Like many states before it, Pennsylvania has adopted the Uniform Trade Secrets Act (“UTSA”). Prior to its enactment, Pennsylvania relied on common law, as well as its criminal statutes to provide remedies for those who brought trade secret violation claims. What follows is a brief examination of Pennsylvania’s UTSA (“PUTSA”).

Definition of Trade Secret
The PUTSA defines a trade secret as follows:

Information, including a formula, drawing, pattern, compilation including a customer list, program, device, method, technique or process that:

(1) Derives independent economic value, actual or potential, from not being generally known to, and not being readily ascertainable by proper means by, other persons who can obtain economic value from its disclosure or use.

(2) Is the subject of efforts that are reasonable under the circumstances to maintain its secrecy.

Injunctive Relief
The PUTSA provides that an “[a]ctual or threatened misappropriation may be enjoined.”  The insertion of the word “may” seems to indicate that just because a trade secret is misappropriated, an injunction will not automatically be granted. “Misappropriation” is a defined term in the PUTSA and generally speaking, means “acquisition of a trade secret of another by a person who knows or has reason to know that the trade secret was acquired by improper means.” 

If a person acquires the trade secret information by accident or mistake and then later learns that the information is a trade secret, the person misappropriates the information if the person discloses the information to another before materially changing his or her position based upon the information.
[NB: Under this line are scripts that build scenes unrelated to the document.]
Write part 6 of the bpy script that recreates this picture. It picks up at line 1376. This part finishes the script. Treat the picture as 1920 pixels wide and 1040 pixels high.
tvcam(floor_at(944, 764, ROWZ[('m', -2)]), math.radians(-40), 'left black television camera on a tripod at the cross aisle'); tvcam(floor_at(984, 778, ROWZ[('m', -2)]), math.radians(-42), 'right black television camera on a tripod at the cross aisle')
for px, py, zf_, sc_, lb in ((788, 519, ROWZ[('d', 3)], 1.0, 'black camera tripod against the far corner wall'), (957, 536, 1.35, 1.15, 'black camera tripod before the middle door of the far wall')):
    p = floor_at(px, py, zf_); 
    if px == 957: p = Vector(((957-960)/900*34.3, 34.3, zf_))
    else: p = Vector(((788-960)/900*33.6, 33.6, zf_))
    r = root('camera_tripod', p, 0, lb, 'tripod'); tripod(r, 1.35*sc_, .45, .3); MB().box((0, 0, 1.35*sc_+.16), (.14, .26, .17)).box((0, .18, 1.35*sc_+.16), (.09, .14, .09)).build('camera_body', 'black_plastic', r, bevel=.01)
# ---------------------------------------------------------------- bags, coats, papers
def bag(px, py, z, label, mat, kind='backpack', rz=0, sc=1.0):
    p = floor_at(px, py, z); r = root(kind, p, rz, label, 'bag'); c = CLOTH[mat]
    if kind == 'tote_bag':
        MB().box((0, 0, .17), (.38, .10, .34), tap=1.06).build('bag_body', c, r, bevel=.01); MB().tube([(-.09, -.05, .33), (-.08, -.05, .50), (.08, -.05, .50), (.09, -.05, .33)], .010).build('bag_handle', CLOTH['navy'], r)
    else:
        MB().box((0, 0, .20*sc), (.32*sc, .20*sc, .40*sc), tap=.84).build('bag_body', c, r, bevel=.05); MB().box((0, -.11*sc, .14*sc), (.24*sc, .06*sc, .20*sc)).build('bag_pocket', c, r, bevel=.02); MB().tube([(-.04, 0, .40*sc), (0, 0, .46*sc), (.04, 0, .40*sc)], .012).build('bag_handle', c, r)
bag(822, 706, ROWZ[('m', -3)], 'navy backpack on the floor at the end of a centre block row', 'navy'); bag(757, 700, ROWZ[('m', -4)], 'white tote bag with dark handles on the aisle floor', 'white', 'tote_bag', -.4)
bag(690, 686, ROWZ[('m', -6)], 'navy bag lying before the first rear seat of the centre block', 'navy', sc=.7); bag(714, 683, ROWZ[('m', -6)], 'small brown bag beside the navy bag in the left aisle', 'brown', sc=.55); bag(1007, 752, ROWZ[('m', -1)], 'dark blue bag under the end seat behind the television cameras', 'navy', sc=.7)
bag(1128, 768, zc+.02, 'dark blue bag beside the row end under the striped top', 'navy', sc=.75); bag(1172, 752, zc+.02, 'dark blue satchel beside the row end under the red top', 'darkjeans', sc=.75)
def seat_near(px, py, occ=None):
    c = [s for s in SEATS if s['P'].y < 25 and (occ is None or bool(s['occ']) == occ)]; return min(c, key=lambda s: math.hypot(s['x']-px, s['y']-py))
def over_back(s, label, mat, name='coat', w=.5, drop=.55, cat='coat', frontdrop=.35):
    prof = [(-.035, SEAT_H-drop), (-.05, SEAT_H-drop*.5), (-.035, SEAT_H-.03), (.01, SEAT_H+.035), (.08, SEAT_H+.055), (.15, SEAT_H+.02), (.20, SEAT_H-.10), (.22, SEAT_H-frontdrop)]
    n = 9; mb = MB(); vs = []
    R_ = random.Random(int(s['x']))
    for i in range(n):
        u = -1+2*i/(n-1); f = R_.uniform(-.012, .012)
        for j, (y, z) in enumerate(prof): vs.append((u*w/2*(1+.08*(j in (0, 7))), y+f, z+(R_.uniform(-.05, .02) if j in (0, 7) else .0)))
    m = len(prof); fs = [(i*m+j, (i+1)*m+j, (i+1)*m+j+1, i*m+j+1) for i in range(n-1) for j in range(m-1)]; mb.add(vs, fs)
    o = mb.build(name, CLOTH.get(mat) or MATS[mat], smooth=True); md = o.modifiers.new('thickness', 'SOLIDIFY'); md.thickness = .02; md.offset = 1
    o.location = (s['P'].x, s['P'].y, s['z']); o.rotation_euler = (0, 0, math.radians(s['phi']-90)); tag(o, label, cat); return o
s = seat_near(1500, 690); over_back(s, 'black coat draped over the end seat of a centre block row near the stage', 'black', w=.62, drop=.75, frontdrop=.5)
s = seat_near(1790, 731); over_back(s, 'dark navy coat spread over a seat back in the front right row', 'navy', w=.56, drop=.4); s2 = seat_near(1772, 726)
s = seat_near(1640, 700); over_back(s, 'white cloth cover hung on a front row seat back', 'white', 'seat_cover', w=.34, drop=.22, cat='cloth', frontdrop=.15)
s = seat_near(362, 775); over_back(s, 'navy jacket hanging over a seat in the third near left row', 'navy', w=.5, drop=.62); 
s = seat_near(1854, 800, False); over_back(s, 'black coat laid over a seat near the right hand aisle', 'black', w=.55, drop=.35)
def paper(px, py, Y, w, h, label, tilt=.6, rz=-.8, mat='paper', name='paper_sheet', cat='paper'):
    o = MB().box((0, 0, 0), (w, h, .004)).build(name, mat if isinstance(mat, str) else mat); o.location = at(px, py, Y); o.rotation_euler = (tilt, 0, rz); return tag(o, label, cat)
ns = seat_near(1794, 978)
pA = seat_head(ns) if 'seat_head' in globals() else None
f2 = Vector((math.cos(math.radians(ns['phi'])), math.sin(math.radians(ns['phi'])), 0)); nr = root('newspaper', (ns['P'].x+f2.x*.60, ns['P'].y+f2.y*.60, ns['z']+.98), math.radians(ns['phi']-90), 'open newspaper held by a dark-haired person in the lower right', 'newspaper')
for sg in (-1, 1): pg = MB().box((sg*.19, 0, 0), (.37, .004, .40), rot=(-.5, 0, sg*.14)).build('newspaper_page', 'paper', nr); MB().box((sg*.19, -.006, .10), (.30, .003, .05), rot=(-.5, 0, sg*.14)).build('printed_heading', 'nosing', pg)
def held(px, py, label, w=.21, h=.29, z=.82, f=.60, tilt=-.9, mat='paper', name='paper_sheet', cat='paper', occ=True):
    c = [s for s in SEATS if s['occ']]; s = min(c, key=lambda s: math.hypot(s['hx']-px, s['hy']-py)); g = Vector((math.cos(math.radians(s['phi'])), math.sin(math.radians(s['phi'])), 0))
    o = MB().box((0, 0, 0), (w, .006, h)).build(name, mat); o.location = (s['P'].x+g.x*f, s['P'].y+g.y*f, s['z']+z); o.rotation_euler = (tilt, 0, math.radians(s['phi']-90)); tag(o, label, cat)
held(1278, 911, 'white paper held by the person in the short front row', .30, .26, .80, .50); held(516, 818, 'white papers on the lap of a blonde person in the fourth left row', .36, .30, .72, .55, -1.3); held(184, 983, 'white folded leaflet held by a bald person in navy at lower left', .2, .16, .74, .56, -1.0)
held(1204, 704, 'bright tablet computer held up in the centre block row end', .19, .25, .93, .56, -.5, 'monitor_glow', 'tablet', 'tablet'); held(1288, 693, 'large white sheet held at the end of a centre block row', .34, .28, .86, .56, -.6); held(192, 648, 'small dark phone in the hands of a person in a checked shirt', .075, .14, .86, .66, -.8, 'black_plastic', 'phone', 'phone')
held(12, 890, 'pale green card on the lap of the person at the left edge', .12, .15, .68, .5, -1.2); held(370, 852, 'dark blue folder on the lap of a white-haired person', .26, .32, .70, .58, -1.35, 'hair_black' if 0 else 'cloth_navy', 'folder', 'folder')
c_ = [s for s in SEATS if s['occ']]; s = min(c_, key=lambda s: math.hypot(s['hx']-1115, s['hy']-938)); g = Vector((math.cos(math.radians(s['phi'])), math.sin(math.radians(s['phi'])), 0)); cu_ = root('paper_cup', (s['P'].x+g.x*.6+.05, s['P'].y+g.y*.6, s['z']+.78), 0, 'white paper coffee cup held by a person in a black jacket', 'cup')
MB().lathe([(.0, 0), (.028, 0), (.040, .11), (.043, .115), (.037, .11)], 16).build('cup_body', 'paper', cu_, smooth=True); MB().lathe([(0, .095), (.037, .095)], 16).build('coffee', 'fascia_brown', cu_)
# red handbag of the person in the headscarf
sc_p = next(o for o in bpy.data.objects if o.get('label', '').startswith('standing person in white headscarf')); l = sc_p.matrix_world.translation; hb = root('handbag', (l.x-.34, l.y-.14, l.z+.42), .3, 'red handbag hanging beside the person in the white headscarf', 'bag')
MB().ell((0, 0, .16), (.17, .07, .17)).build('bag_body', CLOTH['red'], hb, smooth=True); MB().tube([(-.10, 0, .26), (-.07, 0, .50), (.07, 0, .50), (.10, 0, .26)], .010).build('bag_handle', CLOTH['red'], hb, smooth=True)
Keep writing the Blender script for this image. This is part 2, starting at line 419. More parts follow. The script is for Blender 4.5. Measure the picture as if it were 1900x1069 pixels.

The PUTSA specifies that the injunction, if any, will terminate when the trade secret ceases to exist, but may be extended for a period of time to ensure the elimination of the commercial advantage the “misappropriator” may have received from his or her use of the trade secret.

Under exceptional circumstances, as set forth in the PUTSA, courts may allow the recipient of the trade secret to continue to use same, conditioned upon the recipient of the trade secret paying a royalty fee for no longer than the period of time for which use could have been prohibited. As set forth in the PUTSA, an exceptional circumstance may include a material or prejudicial change of position prior to acquiring knowledge or reason to know of the misappropriation that renders the prohibitive injunction inequitable.

Damages pursuant to the PUTSA can be broken down into two categories: monetary and exemplary (punitive damages).

The PUTSA provides that a victim of the trade secret misappropriation may receive an award of monetary damages. Pursuant to the PUTSA, courts have a wide array of ways to fashion the monetary remedy. Monetary damages can include both the actual lose caused by the misappropriation, the unjust enrichment caused by the misappropriation that is not taken into account in computing the actual loss, and, in some cases, a reasonable royalty for the misappropriator’s unauthorized disclosure or use of the trade secret.

If willful and malicious misappropriation exists, the court may award exemplary (punitive) damages in an amount not exceeding two times the award of monetary damages awarded by the court.

Willful and malicious is defined in the PUTSA as including “[s]uch intentional acts or gross neglect of duty as to evince a reckless indifference” and an entire want of care so as to raise the presumption that the person at fault is conscious of the consequences of his carelessness.” 

Attorney’s Fees
Under the PTUSA, a court may award reasonable attorney’s fees, expenses and costs to the prevailing party if: (1) if the claim of misappropriation is made in “bad faith”; (2) a motion to terminate an injunction is made or resisted in bad faith; (3) the court finds “willful and malicious” misappropriation.     

Statute of Limitations
A person who has a potential claim for the misappropriation of a trade secret by another has three (3) years from the date that the misappropriation was or should have been discovered to bring his or her claim against the “misappropriator”.